• _Exercise_
Print each line exactly as it is given.

** Start **

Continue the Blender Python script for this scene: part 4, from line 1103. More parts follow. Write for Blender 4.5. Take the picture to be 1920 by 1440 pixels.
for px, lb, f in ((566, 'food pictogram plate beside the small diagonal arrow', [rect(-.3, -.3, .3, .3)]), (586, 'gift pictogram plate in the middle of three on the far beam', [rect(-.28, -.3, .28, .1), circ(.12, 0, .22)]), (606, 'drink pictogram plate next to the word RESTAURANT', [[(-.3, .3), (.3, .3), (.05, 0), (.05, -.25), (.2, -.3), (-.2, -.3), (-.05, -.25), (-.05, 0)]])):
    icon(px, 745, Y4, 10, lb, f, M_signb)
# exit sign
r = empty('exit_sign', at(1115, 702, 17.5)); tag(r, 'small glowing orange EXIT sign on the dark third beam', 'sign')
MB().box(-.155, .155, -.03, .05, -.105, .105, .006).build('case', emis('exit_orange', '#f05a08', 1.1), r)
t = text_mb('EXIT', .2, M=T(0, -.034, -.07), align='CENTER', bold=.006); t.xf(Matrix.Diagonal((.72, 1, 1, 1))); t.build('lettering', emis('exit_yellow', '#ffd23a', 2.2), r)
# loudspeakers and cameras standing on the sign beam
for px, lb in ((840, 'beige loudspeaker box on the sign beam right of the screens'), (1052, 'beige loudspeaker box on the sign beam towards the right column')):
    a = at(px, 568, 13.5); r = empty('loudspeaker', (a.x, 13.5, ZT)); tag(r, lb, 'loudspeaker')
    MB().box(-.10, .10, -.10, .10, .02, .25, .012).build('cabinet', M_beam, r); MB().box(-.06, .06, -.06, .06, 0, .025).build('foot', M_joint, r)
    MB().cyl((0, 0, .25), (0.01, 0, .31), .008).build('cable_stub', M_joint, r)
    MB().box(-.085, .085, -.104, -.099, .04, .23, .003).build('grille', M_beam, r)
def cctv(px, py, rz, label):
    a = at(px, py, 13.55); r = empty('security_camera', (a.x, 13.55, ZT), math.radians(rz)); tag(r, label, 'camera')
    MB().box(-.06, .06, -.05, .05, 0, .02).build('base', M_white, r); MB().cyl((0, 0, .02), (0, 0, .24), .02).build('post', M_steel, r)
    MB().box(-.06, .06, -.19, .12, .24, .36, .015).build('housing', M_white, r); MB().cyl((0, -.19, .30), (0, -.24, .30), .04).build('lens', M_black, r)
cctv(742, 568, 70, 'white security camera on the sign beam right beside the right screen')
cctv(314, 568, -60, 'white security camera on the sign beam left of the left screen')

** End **

• _Response_
Continue the Blender Python script for this scene: part 4, from line 1103. More parts follow. Write for Blender 4.5. Take the picture to be 1920 by 1440 pixels.
for px, lb, f in ((566, 'food pictogram plate beside the small diagonal arrow', [rect(-.3, -.3, .3, .3)]), (586, 'gift pictogram plate in the middle of three on the far beam', [rect(-.28, -.3, .28, .1), circ(.12, 0, .22)]), (606, 'drink pictogram plate next to the word RESTAURANT', [[(-.3, .3), (.3, .3), (.05, 0), (.05, -.25), (.2, -.3), (-.2, -.3), (-.05, -.25), (-.05, 0)]])):
    icon(px, 745, Y4, 10, lb, f, M_signb)
# exit sign
r = empty('exit_sign', at(1115, 702, 17.5)); tag(r, 'small glowing orange EXIT sign on the dark third beam', 'sign')
MB().box(-.155, .155, -.03, .05, -.105, .105, .006).build('case', emis('exit_orange', '#f05a08', 1.1), r)
t = text_mb('EXIT', .2, M=T(0, -.034, -.07), align='CENTER', bold=.006); t.xf(Matrix.Diagonal((.72, 1, 1, 1))); t.build('lettering', emis('exit_yellow', '#ffd23a', 2.2), r)
# loudspeakers and cameras standing on the sign beam
for px, lb in ((840, 'beige loudspeaker box on the sign beam right of the screens'), (1052, 'beige loudspeaker box on the sign beam towards the right column')):
    a = at(px, 568, 13.5); r = empty('loudspeaker', (a.x, 13.5, ZT)); tag(r, lb, 'loudspeaker')
    MB().box(-.10, .10, -.10, .10, .02, .25, .012).build('cabinet', M_beam, r); MB().box(-.06, .06, -.06, .06, 0, .025).build('foot', M_joint, r)
    MB().cyl((0, 0, .25), (0.01, 0, .31), .008).build('cable_stub', M_joint, r)
    MB().box(-.085, .085, -.104, -.099, .04, .23, .003).build('grille', M_beam, r)
def cctv(px, py, rz, label):
    a = at(px, py, 13.55); r = empty('security_camera', (a.x, 13.55, ZT), math.radians(rz)); tag(r, label, 'camera')
    MB().box(-.06, .06, -.05, .05, 0, .02).build('base', M_white, r); MB().cyl((0, 0, .02), (0, 0, .24), .02).build('post', M_steel, r)
    MB().box(-.06, .06, -.19, .12, .24, .36, .015).build('housing', M_white, r); MB().cyl((0, -.19, .30), (0, -.24, .30), .04).build('lens', M_black, r)
cctv(742, 568, 70, 'white security camera on the sign beam right beside the right screen')
cctv(314, 568, -60, 'white security camera on the sign beam left of the left screen')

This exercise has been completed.